Live From X Games Minneapolis: How Tracking and AR Could Change the Future of Action Sports

ESPN, Echo Entertainment work with Kinexon to test tracking of athletes

In this era of data, live tracking — be it chip- or radar-based — has already become common in many of the biggest U.S. sports leagues. The NBA and NHL are rolling out player- and ball/puck-tracking systems, and Major League Baseball is already well-seasoned in its efforts with Statcast. And action sports may not be far behind.

At this weekend’s X Games in Minneapolis, ESPN and production partner Echo Entertainment are experimenting with sensor-based tracking of selected bike and skateboard events to begin gathering data ranging from speed and height to lengths of grinds.

Partnering with motion- and data-tracking specialist Kinexon, ESPN and Echo Entertainment will place sensors on various athletes and their equipment to gather real-time data.

The production team will place small transponders on the athletes themselves or on their bike or board during Moto High Air and Skateboard Street events. Surrounding the courses are 25 access points (10-12 each course) that can receive and deliver data to the broadcast truck in real time.

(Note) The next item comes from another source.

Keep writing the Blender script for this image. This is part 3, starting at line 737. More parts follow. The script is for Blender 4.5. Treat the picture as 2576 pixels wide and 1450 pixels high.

“No one has really done this,” Tim Reed, VP, X Games, ESPN, explains. “From the skateboard and street side, it’s just about trying to get the athletes to have it on their body or their bike, and then we can deliver real-time data. It will be a really cool innovation.”

ESPN and Echo are working with Kinexon, a German company that specializes in real-time location- and motion-sensing and is providing much of the tech to support the experiments.

“We think that’s something that we’ll be able to use and build upon in the future,” says Echo Entertainment President Hugh Arian. “As we introduce that to the culture and they see what we can do with it, hopefully, they’ll buy into it more, and, next year, we can do even more with things like heart rate.”

Inside U.S. Bank Stadium, a fixture called “Huck Tower” erected by the ESPN Visual Technology group will use 10 small video cameras leveraging the Kinexon tech to identify, isolate, and track athletes during their runs.

Reed and Arian agree that, although neither tracking nor AR will be implemented this year, they see a future where the data can be used to build real-time augmented-reality graphics and could even be used by judges to make official rulings.

“We’re already talking about AR, and this is the type of things that, once we establish that the athletes are comfortable with it, using AR graphics to show how long a grind is or how high someone gets is going to be really cool.”